UK-listed Contango reaches deal with Chinese investor for 51% of new Zimbabwe coal project

British resources company Contango has agreed to sell a 51% interest in the Muchesu coal project to Wencai Huo, a Zimbabwe-based Chinese investor with vast interests in mining.

Contango, listed in London, started building the Muchesu plant in Binga in 2022. In May last year, the company produced its first coking coal, used to make steel, and began exports in August. The company announced in October that it had opened talks with potential buyers for the operation.

Under the agreement, Huo, who runs Lebenmon Investments, will invest US$20 million into the project, to match what Contango has spent at Muchesu so far. Huo will also take up a 20% stake in Contango, and grant Contango life-of-mine royalties of US$2 million. Contango expects to ultimately retain a 24% stake in the project.

“Our intention has always been to develop Muchesu into a significant source of thermal and coking coal, as well as the manufacture of coke at site,” says Carl Esprey, Contango CEO.

He said the US$20 million investment is what the company needs to ramp up output and secure larger supply contracts. Contango has been battling to secure firm orders for coal. Last year, the company signed a deal with TransOre, a UAE commodities trader that supplies coal to Europe and the Middle East. Ongoing offtake discussions represent demand of more than 50,000 tonnes per month, although not all of this will turn into firm orders. The company recently sent 250 tonnes of thermal coal to a potential buyer for “burn tests” to measure quality.
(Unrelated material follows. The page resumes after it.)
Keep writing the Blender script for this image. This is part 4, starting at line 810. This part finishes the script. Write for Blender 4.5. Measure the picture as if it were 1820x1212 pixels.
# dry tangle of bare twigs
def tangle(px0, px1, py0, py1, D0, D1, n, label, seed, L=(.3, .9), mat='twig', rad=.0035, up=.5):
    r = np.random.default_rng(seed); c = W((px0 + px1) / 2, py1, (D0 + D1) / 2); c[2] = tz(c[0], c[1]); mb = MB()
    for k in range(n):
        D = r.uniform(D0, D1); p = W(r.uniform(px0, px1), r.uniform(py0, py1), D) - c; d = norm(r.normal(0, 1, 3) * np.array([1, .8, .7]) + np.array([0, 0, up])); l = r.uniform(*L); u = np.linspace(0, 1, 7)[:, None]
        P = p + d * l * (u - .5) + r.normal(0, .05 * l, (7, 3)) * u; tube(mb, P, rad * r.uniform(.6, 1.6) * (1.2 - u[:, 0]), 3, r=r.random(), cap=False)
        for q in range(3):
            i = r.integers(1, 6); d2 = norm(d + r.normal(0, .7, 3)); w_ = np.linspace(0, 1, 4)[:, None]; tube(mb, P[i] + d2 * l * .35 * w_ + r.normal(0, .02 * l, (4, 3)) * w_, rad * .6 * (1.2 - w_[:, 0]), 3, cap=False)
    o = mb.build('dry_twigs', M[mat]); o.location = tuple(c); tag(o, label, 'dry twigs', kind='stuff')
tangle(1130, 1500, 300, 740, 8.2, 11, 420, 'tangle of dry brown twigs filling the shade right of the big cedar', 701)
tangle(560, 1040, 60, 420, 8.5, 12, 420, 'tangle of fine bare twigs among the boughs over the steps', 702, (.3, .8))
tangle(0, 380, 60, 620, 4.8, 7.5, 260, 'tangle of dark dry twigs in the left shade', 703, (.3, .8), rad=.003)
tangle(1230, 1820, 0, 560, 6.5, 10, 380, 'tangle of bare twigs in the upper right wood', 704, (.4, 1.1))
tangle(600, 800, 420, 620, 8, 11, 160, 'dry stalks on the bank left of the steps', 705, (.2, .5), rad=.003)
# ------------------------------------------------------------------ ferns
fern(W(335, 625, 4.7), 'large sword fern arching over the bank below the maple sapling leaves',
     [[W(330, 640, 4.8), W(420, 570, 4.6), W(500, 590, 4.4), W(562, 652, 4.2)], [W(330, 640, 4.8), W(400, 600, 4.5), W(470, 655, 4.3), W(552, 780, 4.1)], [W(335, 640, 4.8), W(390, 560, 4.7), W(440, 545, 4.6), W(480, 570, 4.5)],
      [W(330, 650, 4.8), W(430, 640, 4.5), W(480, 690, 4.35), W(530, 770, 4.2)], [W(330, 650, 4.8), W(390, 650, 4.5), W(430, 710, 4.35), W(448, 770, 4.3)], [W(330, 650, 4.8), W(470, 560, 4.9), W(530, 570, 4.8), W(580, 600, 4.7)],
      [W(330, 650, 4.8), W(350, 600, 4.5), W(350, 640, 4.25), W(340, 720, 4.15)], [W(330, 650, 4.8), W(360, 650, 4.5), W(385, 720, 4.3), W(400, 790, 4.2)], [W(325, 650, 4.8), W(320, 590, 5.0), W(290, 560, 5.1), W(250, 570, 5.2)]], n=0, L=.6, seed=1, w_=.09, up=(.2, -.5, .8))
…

Huo’s Lebenmon Investments is involved in multiple mining projects in the country. Buying a coal producer ties in with his plans, in partnership with Hong Kong-listed West International, to build a cement plant in Zimbabwe. That project, the group announced earlier this year, would include a 100MW power plant.

Huo’s company has, however, had legal controversies over mining rights in some of its operations. In Mutoko, the company last year contested a Magistrate’s ruling barring it from mining in the area after resistance from locals. Lebenmon was also reported among as one of the companies stopped in 2022 from prospecting for chrome in a section of the Great Dyke that runs through the Mavhuradona wilderness areas.